**Recorded information**
━━━━━━━━━━━━━━━━━━━━━━━━━━━━━━

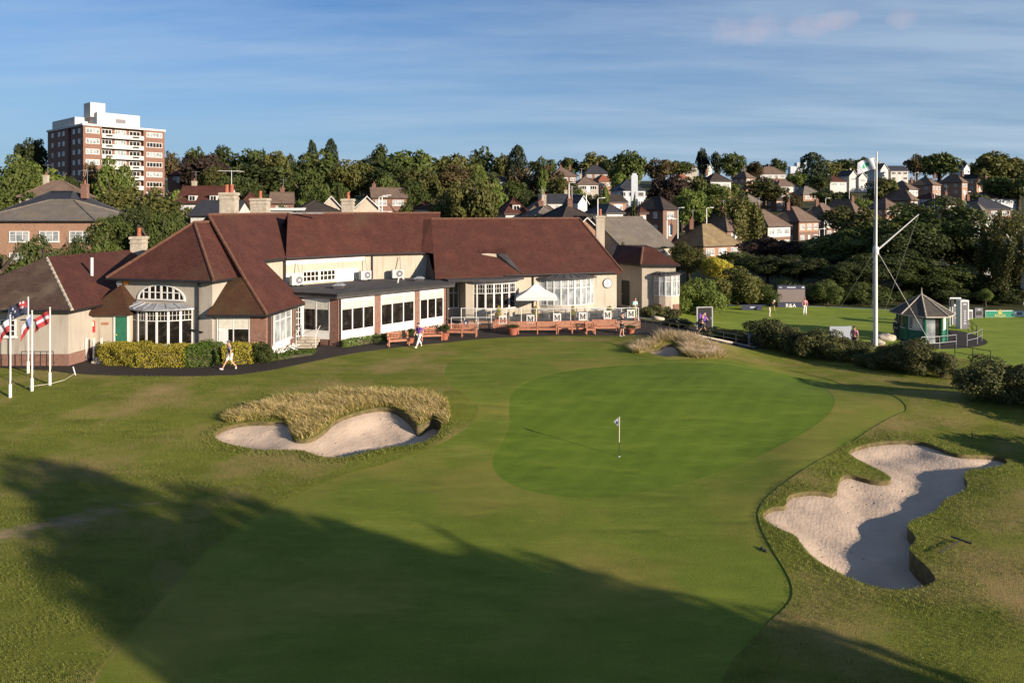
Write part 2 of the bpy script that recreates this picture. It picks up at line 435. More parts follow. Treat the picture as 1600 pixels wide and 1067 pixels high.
def window(root, fr, u0, u1, z0, z1, cols=2, rows=1, bars=None, bar=.06, fw=.08, glass='glass_dark', n=.03, sill=True, frame='white_paint', mid=.05, name='window'):
    """frame with cols x rows lights; bars = heights (fractions) of transoms"""
    mb = MB()
    fr.box(mb, u0, u1, z0, z0+fw, n-.05, n+.05); fr.box(mb, u0, u1, z1-fw, z1, n-.05, n+.05)
    fr.box(mb, u0, u0+fw, z0+fw, z1-fw, n-.05, n+.05); fr.box(mb, u1-fw, u1, z0+fw, z1-fw, n-.05, n+.05)
    for c in range(1, cols):
        x = u0+(u1-u0)*c/cols; fr.box(mb, x-bar/2, x+bar/2, z0+fw, z1-fw, n-.04, n+.04)
    hs = bars if bars is not None else [r/rows for r in range(1, rows)]
    for h in hs:
        z = z0+(z1-z0)*h; fr.box(mb, u0+fw, u1-fw, z-mid/2, z+mid/2, n-.035, n+.035)
    if sill: fr.box(mb, u0-.08, u1+.08, z0-.07, z0, n-.04, n+.12)
    w = mb.build(name, frame, root)
    g = MB(); fr.box(g, u0+.01, u1-.01, z0+.01, z1-.01, n-.03, n+.012); g.build('pane', glass, w)
    return w
# ---------------------------------------------------------------- sun, sky
SUN = Vector((.80, -.60, 0)).normalized(); ELEV = R(15.5)
SD = Vector((SUN.x*math.cos(ELEV), SUN.y*math.cos(ELEV), math.sin(ELEV)))
sl = bpy.data.lights.new('sun', 'SUN'); sl.energy = 5.0; sl.angle = R(.5); sl.color = (1, .84, .66)
so = bpy.data.objects.new('sun', sl); COL.objects.link(so); so.rotation_euler = SD.to_track_quat('Z', 'Y').to_euler()
so.location = (40, -40, 60)
wd = bpy.data.worlds.new('World'); SC.world = wd; wd.use_nodes = True; nt = wd.node_tree; nt.nodes.clear()
out = N(nt, 'ShaderNodeOutputWorld'); bg = N(nt, 'ShaderNodeBackground'); bg.inputs[1].default_value = .053
sky = N(nt, 'ShaderNodeTexSky', sky_type='NISHITA'); sky.sun_disc = False; sky.sun_elevation = ELEV
sky.sun_rotation = math.atan2(SUN.x, SUN.y); sky.altitude = 60; sky.air_density = 1.0; sky.dust_density = .6; sky.ozone_density = 2.2
tc = N(nt, 'ShaderNodeTexCoord')
# cirrus: noise on the plane z=1 seen through the direction vector, so streaks flatten towards the horizon
sep = N(nt, 'ShaderNodeSeparateXYZ'); nt.links.new(tc.outputs['Generated'], sep.inputs[0])
zz = N(nt, 'ShaderNodeMath', operation='ADD'); nt.links.new(sep.outputs[2], zz.inputs[0]); zz.inputs[1].default_value = .09
dx = N(nt, 'ShaderNodeMath', operation='DIVIDE'); nt.links.new(sep.outputs[0], dx.inputs[0]); nt.links.new(zz.outputs[0], dx.inputs[1])
dy = N(nt, 'ShaderNodeMath', operation='DIVIDE'); nt.links.new(sep.outputs[1], dy.inputs[0]); nt.links.new(zz.outputs[0], dy.inputs[1])
cb = N(nt, 'ShaderNodeCombineXYZ'); nt.links.new(dx.outputs[0], cb.inputs[0]); nt.links.new(dy.outputs[0], cb.inputs[1])
mp = N(nt, 'ShaderNodeMapping'); mp.inputs['Scale'].default_value = (.42, 1.5, 1); mp.inputs['Rotation'].default_value = (0, 0, R(34)); nt.links.new(cb.outputs[0], mp.inputs[0])
n1 = noise(nt, .9, 8, mp.outputs[0], .6)
mp2 = N(nt, 'ShaderNodeMapping'); mp2.inputs['Scale'].default_value = (.18, .5, 1); mp2.inputs['Location'].default_value = (3, 1, 0); nt.links.new(cb.outputs[0], mp2.inputs[0])
n2 = noise(nt, 1.0, 4, mp2.outputs[0], .5)
ml = N(nt, 'ShaderNodeMath', operation='MULTIPLY'); nt.links.new(ramp(nt, n1, .36, .64), ml.inputs[0]); nt.links.new(ramp(nt, n2, .25, .65), ml.inputs[1])
m2 = N(nt, 'ShaderNodeMath', operation='MULTIPLY'); nt.links.new(ml.outputs[0], m2.inputs[0]); m2.inputs[1].default_value = .68
hz = ramp(nt, sep.outputs[2], .30, .0)
hzm = N(nt, 'ShaderNodeMath', operation='MULTIPLY'); nt.links.new(hz, hzm.inputs[0]); hzm.inputs[1].default_value = .85
SKYMIX = mixc(nt, mixc(nt, sky.outputs[0], (.52, .84, 1.22), (1.0), 'MULTIPLY'), (3.2, 4.5, 6.1), hzm.outputs[0])
skyc = mixc(nt, SKYMIX, (5.0, 6.1, 7.4), m2.outputs[0])
# small fair-weather clouds high up, warm tinted by the low sun
acc = skyc
for px, py, sx, sy, st in ((1175, 45, .055, .020, .4), (1268, 44, .030, .014, .35), (1310, 33, .026, .014, .5), (1410, 30, .020, .013, .4)):
    dv = Vector(((px-800)/F, 1, -(py-HY)/F)).normalized()
    rt = Vector((dv.y, -dv.x, 0)).normalized(); up = rt.cross(dv)
    def dot(v):
        n = N(nt, 'ShaderNodeVectorMath', operation='DOT_PRODUCT'); nt.links.new(tc.outputs['Generated'], n.inputs[0]); n.inputs[1].default_value = tuple(v); return n.outputs['Value']
    a = N(nt, 'ShaderNodeMath', operation='DIVIDE'); nt.links.new(dot(rt), a.inputs[0]); a.inputs[1].default_value = sx
    b_ = N(nt, 'ShaderNodeMath', operation='DIVIDE'); nt.links.new(dot(up), b_.inputs[0]); b_.inputs[1].default_value = sy
    a2 = N(nt, 'ShaderNodeMath', operation='MULTIPLY'); nt.links.new(a.outputs[0], a2.inputs[0]); nt.links.new(a.outputs[0], a2.inputs[1])
    b2 = N(nt, 'ShaderNodeMath', operation='MULTIPLY_ADD'); nt.links.new(b_.outputs[0], b2.inputs[0]); nt.links.new(b_.outputs[0], b2.inputs[1]); nt.links.new(a2.outputs[0], b2.inputs[2])
    nn = noise(nt, 28, 6, tc.outputs['Generated'], .6)
    ad = N(nt, 'ShaderNodeMath', operation='MULTIPLY_ADD'); nt.links.new(nn, ad.inputs[0]); ad.inputs[1].default_value = 3.2; nt.links.new(b2.outputs[0], ad.inputs[2])
    fac = ramp(nt, ad.outputs[0], 2.7, 1.3)
    front = ramp(nt, dot(dv), .9, .95)
    fm = N(nt, 'ShaderNodeMath', operation='MULTIPLY'); nt.links.new(fac, fm.inputs[0]); nt.links.new(front, fm.inputs[1])
    fs = N(nt, 'ShaderNodeMath', operation='MULTIPLY'); nt.links.new(fm.outputs[0], fs.inputs[0]); fs.inputs[1].default_value = st
    acc = mixc(nt, acc, (5.6, 5.1, 5.9), fs.outputs[0])
nt.links.new(acc, bg.inputs[0]); nt.links.new(bg.outputs[0], out.inputs[0])
SC.view_settings.view_transform = 'Standard'; SC.view_settings.look = 'None'; SC.view_settings.exposure = 1.0; SC.view_settings.gamma = 1
SC.render.engine = 'CYCLES'; SC.cycles.max_bounces = 6; SC.cycles.diffuse_bounces = 3; SC.cycles.glossy_bounces = 2; SC.cycles.transparent_max_bounces = 8
SC.cycles.use_denoising = True

# ---------------------------------------------------------------- ground outlines (read off the place, turned into plan coordinates)
LB0 = [(333,682),(340,674),(357,666),(378,661),(402,660),(425,660),(440,656),(452,664),(458,686),(470,687),(482,686),(495,681),(510,670),(520,660),(535,652),(565,642),(590,637),(612,637),(628,643),(645,655),(652,667),(668,657),(680,652),(690,662),(688,675),(675,685),(652,694),(615,698),(580,704),(550,713),(527,715),(505,714),(487,709),(472,703),(440,703),(407,703),(370,697),(345,690)]
RB0 = [(1190,806),(1199,797),(1210,792),(1229,792),(1229,776),(1249,770),(1279,768),(1307,774),(1310,749),(1324,741),(1345,747),(1366,753),(1387,753),(1394,749),(1384,740),(1360,728),(1330,713),(1325,705),(1342,698),(1366,692),(1405,689),(1438,690),(1465,699),(1483,707),(1504,712),(1540,712),(1567,715),(1576,722),(1568,729),(1540,733),(1513,734),(1504,743),(1514,758),(1507,768),(1486,776),(1471,785),(1468,794),(1456,803),(1429,812),(1414,821),(1429,836),(1432,848),(1418,857),(1429,869),(1450,887),(1463,905),(1459,915),(1435,920),(1399,923),(1366,918),(1330,905),(1294,887),(1267,869),(1252,851),(1243,837),(1225,830),(1201,818)]
SB0 = [(1008,549),(1018,546),(1030,545),(1036,539),(1048,537),(1058,540),(1064,548),(1061,555),(1045,558),(1028,556)]
GREEN0 = [(795,640),(797,612),(835,590),(900,576),(1000,568),(1100,567),(1200,577),(1275,596),(1307,622),(1298,648),(1250,680),(1180,715),(1100,745),(1010,769),(930,779),(860,775),(800,760),(772,738),(768,715),(785,690),(797,665)]
APRON0 = [(1425,640),(1395,650),(1340,685),(1270,725),(1212,765),(1187,790),(1183,812),(1200,850),(1228,893),(1240,920),(1235,945),(1195,978),(1120,1060),(1100,1200),(100,1200),(150,1050),(260,930),(330,850),(430,790),(520,745),(640,715),(730,672),(752,640),(735,622),(700,600),(690,575),(740,545),(850,533),(960,531),(1000,562),(1120,562),(1250,578),(1380,612)]
PATH0 = [(-60,572),(60,578),(125,585),(200,588),(350,588),(420,580),(470,569),(545,553),(620,543),(690,536),(763,528.5),(846,525),(930,524),(1007,526),(1060,531),(1130,539),(1190,548),(1190,530),(1100,515),(1040,505),(1000,500),(990,488),(850,482),(700,490),(560,500),(400,520),(170,520),(-60,520)]
PRAC0 = [(1050,500),(1062,484),(1090,480),(1150,477),(1250,478),(1400,485),(1700,493),(1700,575),(1560,572),(1480,556),(1400,540),(1300,530),(1180,522),(1110,508)]
HUTPATH0 = [(1420,548),(1440,546),(1480,546),(1510,544),(1535,541),(1545,536),(1538,530),(1520,522),(1490,516),(1460,515),(1425,522),(1400,535)]
lbx = G(560, 640, Zb); rbx = G(1500, 800, Zb); smx = G(1062, 540, Zb)
BUMPS.append((G(470, 655, Zb)[0], G(470, 655, Zb)[1]+.6, 4.6, 1.6, .12, .16))
BUMPS.append((G(610, 635, Zb)[0], G(610, 635, Zb)[1]+.9, 4.2, 1.5, -.15, .14))
BUMPS.append((smx[0], smx[1]+1.0, 4.2, 1.9, -.12, .95))
BUMPS.append((G(1540, 760, Zb)[0]+.8, G(1540, 760, Zb)[1], 2.2, 5.0, .35, .35))
BUMPS.append((G(1260, 740, Zb)[0], G(1260, 740, Zb)[1], 1.6, 4.0, -.6, .22))
LB = smooth(GP(LB0), 1); RB = smooth(GP(RB0), 1); SB = smooth(GP(SB0), 2)
GREEN = smooth(GP(GREEN0), 2); APRON = smooth(GP(APRON0), 2); PATH = smooth(GP(PATH0), 1)
PRAC = smooth(GP(PRAC0), 1); HUTP = smooth(GP(HUTPATH0), 2)
PALE = smooth(GP([(-60,520),(120,520),(128,556),(128,582),(125,585),(60,578),(-60,572)]), 0)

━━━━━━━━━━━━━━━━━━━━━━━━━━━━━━

**Work to complete**
Locate the lines above that contain "high" and copy them.

**Output for this task**
Write part 2 of the bpy script that recreates this picture. It picks up at line 435. More parts follow. Treat the picture as 1600 pixels wide and 1067 pixels high.
# small fair-weather clouds high up, warm tinted by the low sun